WHAT to do for the Christmas leader column is a problem that
confronts the broadsheets every year. No one nowadays does the
straight devotional, but it is felt that, in the absence of news,
there should at least be moral exhortation.
It was revealing that the persecuted minority whose troubles the
Telegraph chose to defend were the motorists, brutally
slowed down in their prime by the lidless eyes of speed cameras. It
is illuminating how people see speeding as morally unproblematic,
even though the RAC reckons that speed cameras save 800 lives a
year here, and British cars must maim for life almost as many
people as the intelligence services of our allies.
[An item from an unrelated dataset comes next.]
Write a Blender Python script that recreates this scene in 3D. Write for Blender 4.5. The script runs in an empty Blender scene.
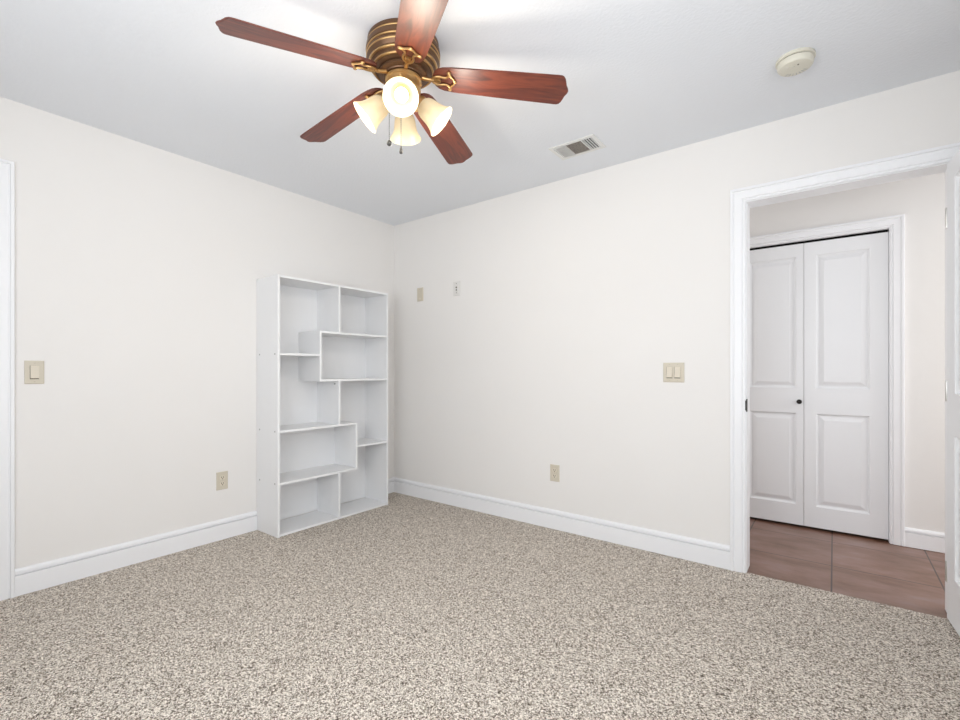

The Times and The Guardian, though, went in
for the rather more dramatic problem of Christians persecuted
around the world. For The Times, "It is a catastrophe and
a crime that those who celebrate the birth of Christ are, in many
parts of the world, most numerously in the region that includes
ancient Palestine, suffering ferocious persecution. The Prince of
Wales remarked last month on the 'indescribable tragedy that
Christianity is now under such threat in the Middle East'.
"Western governments need to make Christians' rights and
religious liberties integral to diplomatic policy, lest their
historic presence be scattered amid scarcely imaginable
carnage."
This is certainly true, but it seems to lack a certain realism.
There are no signs whatever that Western governments could exert
meaningful diplomatic pressure on the various governments and
quasi-governmental regimes currently persecuting Christians in
various ways. All that actually lies within our power is to shelter
refugees and help those who do. That's not going to happen on any
significant level, and everyone knows it.
The Guardian, too, after a depressing tour of all the
places where Christians are persecuted in Africa and Asia
(sometimes, as in South Sudan, by other Christians), concluded with
vague uplift: "Freedom of faith must be defended, irrespective of
whether the attacks come from totalitarian atheist regimes or
theocracies. For the faithful, what they believe about God is
inseparable from what they understand about human beings. But God's
rights must never be allowed to trample on human rights."
This is, of course, a formula that limits religious freedom,
since it assumes for The Guardian the right to define
humans and their rights; but it limits it rather less than the
alternatives.
JUST to drag the conversation away from Islam, The Financial
Times had a worrying piece about the rise of Hindu
intolerance: "Now, with the BJP in power, the country is gripped by
a fierce debate on how far the country's constitutional guarantee
of religious freedom should extend and, in particular, whether it
covers the right to convert to a faith other than the religion of
one's ancestry and birth.
"Amit Shah, BJP president and Prime Minister Narendra Modi's
most trusted adviser, put the issue squarely on the agenda last
week when he declared that the government wanted a new law against
'forceful' religious conversions.
"Since the late 1960s, six states have adopted laws that ban
conversion by 'force, allurement, inducement or fraud', sweeping
terms that provide ample scope for the prosecution and persecution
of proselytisers. In some states, conversions require official
government permission."
BUT the most unexpected news was Pope Francis's onslaught on the
Curia. Jesuits are supposed to be subtle and to attack their
victims from ambush. I think he may have skipped that part of the
training. "Existential schizophrenia . . . spiritual Alzheimer's .
. . the terrorism of gossip." He really did not bridle his
tongue.
In the report by the Associated Press, on which all the press
seems to have based its coverage, the papal speech was received
without much grace: "The cardinals were not amused. Few smiled as
Francis spoke, and at the end they offered only tepid applause to a
speech that was so care-fully prepared it had footnotes and
bibilical references. Francis greeted each one, but there was
little Christmas cheer in the room."
AND so to Argentina, where The Independent produced a
truly magnificent headline: "President of Argentina adopts Jewish
godson to 'stop him turning into a werewolf'".
In Argentinian folklore, apparently, the seventh son of a family
turns into a kind of werewolf after puberty, "feeding on excrement,
unbaptised babies, and the flesh of the recently dead", under a
full moon. Such children were often abandoned or murdered; so the
practice grew up that the President adopted them, which presumably
worked better than telling families unable to feed their children
that werewolves don't exist.
This is the first time the adoption has been extended to a
Jewish child, and the piece was illustrated with a smiling family
alongside the President. Still, I can't help feeling that the story
was a bit of a let-down after that headline.